Hi Jimbo,
I’m not being funny either when I say you don’t make it any easier yourself. It takes a while to search the meagre snippets of info in your various posts and use Google to decypher the munged up part numbers and manufacturer names. It’s a good exercise in detective work,though! 
All the jargon would be in your speed control instructions,complete with diagrams which you could have got by email from Astec.
To put it in layman’s terms would take ages.OK but you did ask for it :-
I’ll try predicting your answers if only to duck the cranks on the forum. I see two varieties on this thread.
Bear in mind everything below is conjecture based on what you might answer to questions.
So you have got a 12 battery? Y/N
If YES then what powers the acoms receiver? Do you have 4 pencells? Y/N
If NO your speed control is supplying it with 5 voltsthrough the red on the 3-wire connector. If so, that is the root of the problem.To do that (work your boat with one battery) you have a 5 volt supply via an LM2940 or LM340 or 7805 to supply the receiver,servo and all the electronics and relay coils within the speed control.
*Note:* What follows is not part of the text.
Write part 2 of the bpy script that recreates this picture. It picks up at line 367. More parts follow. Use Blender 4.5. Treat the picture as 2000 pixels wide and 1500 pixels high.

That device has a thermal cutout that will operate at 150 celcius and so it is placed on an aluminium heatsink. Without the heatsink it can only self-dissipate 2 watts and supply 250mA (1/4 amp) when its input voltage is 13 volts.(2x six volt lead acids)
Your acoms receiver is probably a 20 year old one drawing 110mA ,add the rudder servo and those relays that give the clicking noise and you have in excess of 500mA. That 500mA comes from a 13 volt battery…..OK so far?
That 500mA causes the 5 volt supply component to draw 6.5 watts,supply 2.5 watts and burn off 4 watts.
That’s why the piece of aluminium is scalding hot and needs ventilation.
1. Supply that five volts from a receiver battery and disable the battery elimination circuit (bec) and you can then use a sealed box. OR
2. Reduce b.e.c. heat loss by cutting your drive battery so it is nearer to 5 volts
That 4 watts is what sent your drive transistor over its temperature limit to destruction because it needs a heatsink for large motor currents too,not a 4 watt heat source bolted to it.
What knowledge does yor repair guy have? Did he see any sign of a thermistor to prevent that happening? – probably not.
What you have is a piece of equipment that is poorly equipped for the folk who use it. I note from this both you and Penny Lee have witnessed the unfortunate "malfunction" behaviour of these units that auto store there setting and loose it when there is a power supply disturbance.
Who else has noticed this?
Tom
After typing that I have no enthusiasm to for the long version on your battery charger Lee wants in that link.